Omit the pictures and print exactly the lines of the listing below, starting at the first and ending at the line containing "rad = math.radians".

Dataset records

*****

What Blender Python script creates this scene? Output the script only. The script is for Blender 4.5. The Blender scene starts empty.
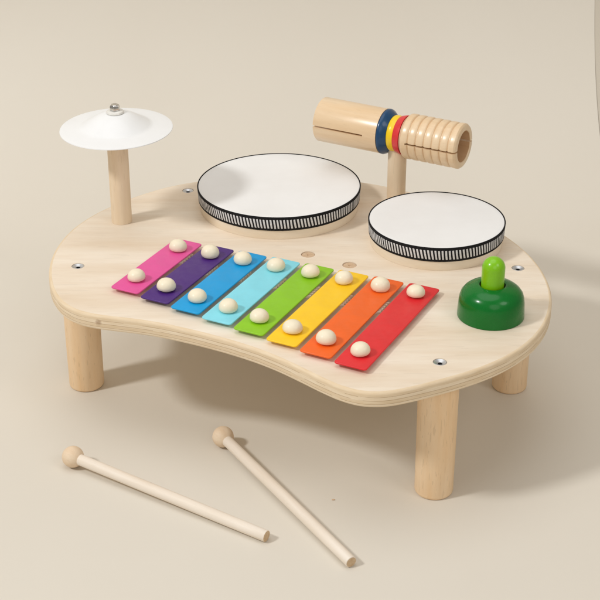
import bpy, bmesh, math, random
from mathutils import Vector, Matrix
random.seed(4)
SC = bpy.context.scene
COL = SC.collection
rad = math.radians

# ------------------------------------------------------------------ camera
cam_d = bpy.data.cameras.new('camera')
cam = bpy.data.objects.new('camera', cam_d); COL.objects.link(cam)
cam_d.sensor_width = 36.0; cam_d.lens = 36.0 * 1500 / 600
cam_d.clip_start = 0.02; cam_d.clip_end = 50
cam.location = (0.0, -1.1078, 0.6986)
cam.rotation_euler = (rad(90 - 27.6), 0, 0)
SC.camera = cam

# ------------------------------------------------------------------ world, lamps, exposure
W = bpy.data.worlds.new('World'); SC.world = W; W.use_nodes = True
bg = W.node_tree.nodes['Background']
bg.inputs['Color'].default_value = (1.0, 0.95, 0.88, 1); bg.inputs['Strength'].default_value = 0.31
SC.view_settings.view_transform = 'Standard'; SC.view_settings.look = 'None'
SC.view_settings.exposure = 0.0; SC.view_settings.gamma = 1.0

def area(name, loc, target, size, power, color=(1, 1, 1), size_y=None):
    l = bpy.data.lights.new(name, 'AREA'); l.energy = power; l.color = color
    l.shape = 'RECTANGLE' if size_y else 'DISK'; l.size = size
    if size_y: l.size_y = size_y
    o = bpy.data.objects.new(name, l); COL.objects.link(o)
    o.location = loc
    o.rotation_euler = (Vector(target) - Vector(loc)).to_track_quat('-Z', 'Y').to_euler()
    return o
AZ, EL, DK = rad(24), rad(44), 4.0
area('key_softbox', (-DK*math.cos(EL)*math.cos(AZ), .05-DK*math.cos(EL)*math.sin(AZ), .1+DK*math.sin(EL)), (0, .05, .1), .50, 75, (.98, .99, 1.0))
area('fill_softbox', (1.5, -1.3, 1.9), (0, .05, .1), 1.0, 9, (1.0, .98, .97))
area('overhead_fill', (-.2, .15, 2.6), (0, .05, .1), 2.2, 18, (.99, .99, 1.0))  # added broad light from above to weaken shadows, no known source

area('front_fill', (.35, -2.6, 1.5), (0, .05, .1), 1.8, 9, (1.0, .97, .92))  # added frontal light to lift legs and front sides, no known source

# ------------------------------------------------------------------ materials
def lin(h):
    c = [int(h[i:i+2], 16)/255 for i in (0, 2, 4)]
    return tuple(x/12.92 if x <= .04045 else ((x+.055)/1.055)**2.4 for x in c) + (1,)

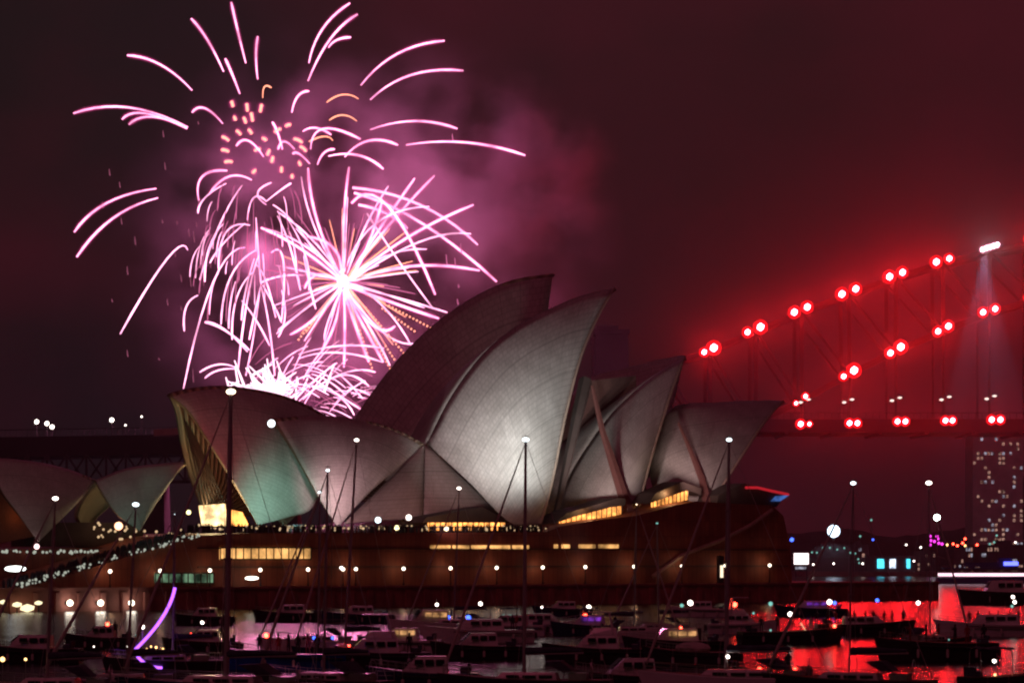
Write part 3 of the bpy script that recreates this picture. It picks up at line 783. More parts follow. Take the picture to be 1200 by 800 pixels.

*****

TASK ANSWER:
What Blender Python script creates this scene? Output the script only. The script is for Blender 4.5. The Blender scene starts empty.
import bpy, bmesh, math, random
from mathutils import Vector, Matrix
random.seed(4)
SC = bpy.context.scene
COL = SC.collection
rad = math.radians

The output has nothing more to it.